━━ Dataset extract

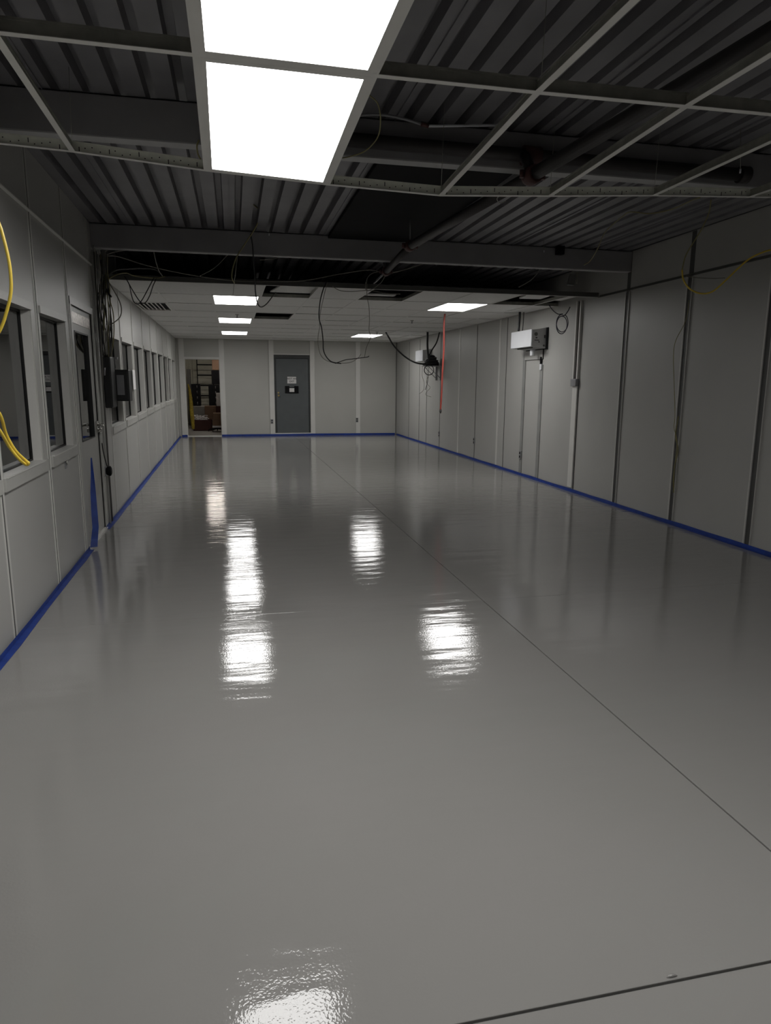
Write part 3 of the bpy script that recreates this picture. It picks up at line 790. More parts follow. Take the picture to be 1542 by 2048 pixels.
# plug on cord
pc = onY(217, 942, 6.62)
pg = thing('cord_plug', 'black round plug dangling on a cord right of the glazed door', 'plug', pc)
MB().tube([pc + Vector((-0.018, 0.0, 0)), pc + Vector((0.005, 0.0, 0)), pc + Vector((0.02, 0.0, 0)), pc + Vector((0.028, 0.0, 0))], [0.035, 0.045, 0.045, 0.03], M_black, 18).build('plug_body', pg)
MB().box(pc.x - 0.03, pc.x - 0.012, pc.y - 0.02, pc.y + 0.02, pc.z - 0.045, pc.z + 0.04, M_greymetal).build('cover_plate', pg, 0.004)
MB().tube(smooth([onY(204, 886, 6.70), onY(207, 905, 6.70), onY(212, 925, 6.66), onY(216, 937, 6.63)]), 0.005, M_blackcable, 8).build('cord', pg)

# conduits on the post
for (dx, lab) in ((6.80, 'thin grey conduit on the left wall post, next to door frame'), (6.90, 'thin dark conduit running down the left wall post, just beyond the first')):
    m = MB().tube([(LX(dx) + 0.022, dx, 0.02), (LX(dx) + 0.022, dx, 2.5)], 0.010, M_groove2 if dx > 6.85 else M_frame, 8)
    tag(m.build('wall_conduit'), lab, 'conduit')

# ---- the bundle of cables coming down the post
random.seed(11)
bl = 'one of many dark cables bundled down the left wall post above electrical boxes'
bmats = [M_blackcable, M_grey, M_olive, M_grey, M_groove2]
for i in range(18):
    t0 = i / 17
    xt_ = 196 + 20 * t0 + random.uniform(-2, 2)
    pts = [(199 + 16 * t0, 505 + random.uniform(-6, 14), 6.95), (203 + 12 * t0, 545, 6.95)]
    for k_ in range(6):
        yy_ = 575 + k_ * 24
        sp_ = 1 + 0.5 * math.sin(k_ * 0.6)
        pts.append((208 + (t0 - 0.5) * 20 * sp_ + k_ * 1.0 + random.uniform(-2.2, 2.2), yy_, 6.90 + random.uniform(-0.04, 0.07)))
    pts.append((208 + 13 * t0, 716 + random.uniform(-4, 2), 7.1))
    P = [onY(*q_) for q_ in pts]
    for v in P: v.x = max(v.x, LX(v.y) + 0.012)
    cable(bl, P, random.choice([0.004, 0.005, 0.006]), bmats[i % 5], 'cables bundled down the left post', world=True, n=6)
b2 = 'one of the thin dark cables hanging flat on left wall just past glazed door'
for i in range(6):
    pts = [(186 + i * 3.2, 490 + 6 * i, 6.85), (190 + i * 2.6, 560, 6.85), (191 + i * 2.4, 640 + random.uniform(-10, 10), 6.85), (197 + i * 2.0, 730, 6.85), (204 + i * 0.7, 830, 6.9), (206 + i * 0.8, 884, 6.85)]
    P = [onY(*q_) for q_ in pts]
    for v in P: v.x = max(v.x, LX(v.y) + 0.012)
    cable(b2, P, 0.004, [M_groove2, M_grey, M_blackcable][i % 3], 'cables flat on left wall past the door', world=True, n=6)
# thick elbow conduit at the top of the bundle
tag(MB().tube(smooth([onY(204, 500, 6.95), onY(207, 515, 6.95), onY(208, 535, 6.95), onY(207, 556, 6.95)]), 0.016, M_groove2, 10).build('elbow_conduit'), 'thick dark elbow conduit at top of the left cable bundle', 'conduit')
cable('single cable looping out right of the left bundle and back', [(216, 562, 6.9), (228, 582, 6.85), (238, 600, 6.8), (243, 618, 6.8), (240, 634, 6.85), (228, 645, 6.9), (218, 650, 6.95)], 0.005, M_grey)
cable('short stub of black cable poking out of left bundle', [(213, 578, 6.85), (218, 588, 6.83), (223, 594, 6.82)], 0.008, M_blackcable)
cable('dark cable looping out left of the bundle near the glazed door', [(203, 576, 6.9), (194, 592, 6.86), (191, 606, 6.84), (196, 624, 6.86), (200, 648, 6.9)], 0.005, M_blackcable)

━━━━

Please write out all the data again word for word, but not the pictures.

Write part 3 of the bpy script that recreates this picture. It picks up at line 790. More parts follow. Take the picture to be 1542 by 2048 pixels.
# plug on cord
pc = onY(217, 942, 6.62)
pg = thing('cord_plug', 'black round plug dangling on a cord right of the glazed door', 'plug', pc)
MB().tube([pc + Vector((-0.018, 0.0, 0)), pc + Vector((0.005, 0.0, 0)), pc + Vector((0.02, 0.0, 0)), pc + Vector((0.028, 0.0, 0))], [0.035, 0.045, 0.045, 0.03], M_black, 18).build('plug_body', pg)
MB().box(pc.x - 0.03, pc.x - 0.012, pc.y - 0.02, pc.y + 0.02, pc.z - 0.045, pc.z + 0.04, M_greymetal).build('cover_plate', pg, 0.004)
MB().tube(smooth([onY(204, 886, 6.70), onY(207, 905, 6.70), onY(212, 925, 6.66), onY(216, 937, 6.63)]), 0.005, M_blackcable, 8).build('cord', pg)

# conduits on the post
for (dx, lab) in ((6.80, 'thin grey conduit on the left wall post, next to door frame'), (6.90, 'thin dark conduit running down the left wall post, just beyond the first')):
    m = MB().tube([(LX(dx) + 0.022, dx, 0.02), (LX(dx) + 0.022, dx, 2.5)], 0.010, M_groove2 if dx > 6.85 else M_frame, 8)
    tag(m.build('wall_conduit'), lab, 'conduit')

# ---- the bundle of cables coming down the post
random.seed(11)
bl = 'one of many dark cables bundled down the left wall post above electrical boxes'
bmats = [M_blackcable, M_grey, M_olive, M_grey, M_groove2]
for i in range(18):
    t0 = i / 17
    xt_ = 196 + 20 * t0 + random.uniform(-2, 2)
    pts = [(199 + 16 * t0, 505 + random.uniform(-6, 14), 6.95), (203 + 12 * t0, 545, 6.95)]
    for k_ in range(6):
        yy_ = 575 + k_ * 24
        sp_ = 1 + 0.5 * math.sin(k_ * 0.6)
        pts.append((208 + (t0 - 0.5) * 20 * sp_ + k_ * 1.0 + random.uniform(-2.2, 2.2), yy_, 6.90 + random.uniform(-0.04, 0.07)))
    pts.append((208 + 13 * t0, 716 + random.uniform(-4, 2), 7.1))
    P = [onY(*q_) for q_ in pts]
    for v in P: v.x = max(v.x, LX(v.y) + 0.012)
    cable(bl, P, random.choice([0.004, 0.005, 0.006]), bmats[i % 5], 'cables bundled down the left post', world=True, n=6)
b2 = 'one of the thin dark cables hanging flat on left wall just past glazed door'
for i in range(6):
    pts = [(186 + i * 3.2, 490 + 6 * i, 6.85), (190 + i * 2.6, 560, 6.85), (191 + i * 2.4, 640 + random.uniform(-10, 10), 6.85), (197 + i * 2.0, 730, 6.85), (204 + i * 0.7, 830, 6.9), (206 + i * 0.8, 884, 6.85)]
    P = [onY(*q_) for q_ in pts]
    for v in P: v.x = max(v.x, LX(v.y) + 0.012)
    cable(b2, P, 0.004, [M_groove2, M_grey, M_blackcable][i % 3], 'cables flat on left wall past the door', world=True, n=6)
# thick elbow conduit at the top of the bundle
tag(MB().tube(smooth([onY(204, 500, 6.95), onY(207, 515, 6.95), onY(208, 535, 6.95), onY(207, 556, 6.95)]), 0.016, M_groove2, 10).build('elbow_conduit'), 'thick dark elbow conduit at top of the left cable bundle', 'conduit')
cable('single cable looping out right of the left bundle and back', [(216, 562, 6.9), (228, 582, 6.85), (238, 600, 6.8), (243, 618, 6.8), (240, 634, 6.85), (228, 645, 6.9), (218, 650, 6.95)], 0.005, M_grey)
cable('short stub of black cable poking out of left bundle', [(213, 578, 6.85), (218, 588, 6.83), (223, 594, 6.82)], 0.008, M_blackcable)
cable('dark cable looping out left of the bundle near the glazed door', [(203, 576, 6.9), (194, 592, 6.86), (191, 606, 6.84), (196, 624, 6.86), (200, 648, 6.9)], 0.005, M_blackcable)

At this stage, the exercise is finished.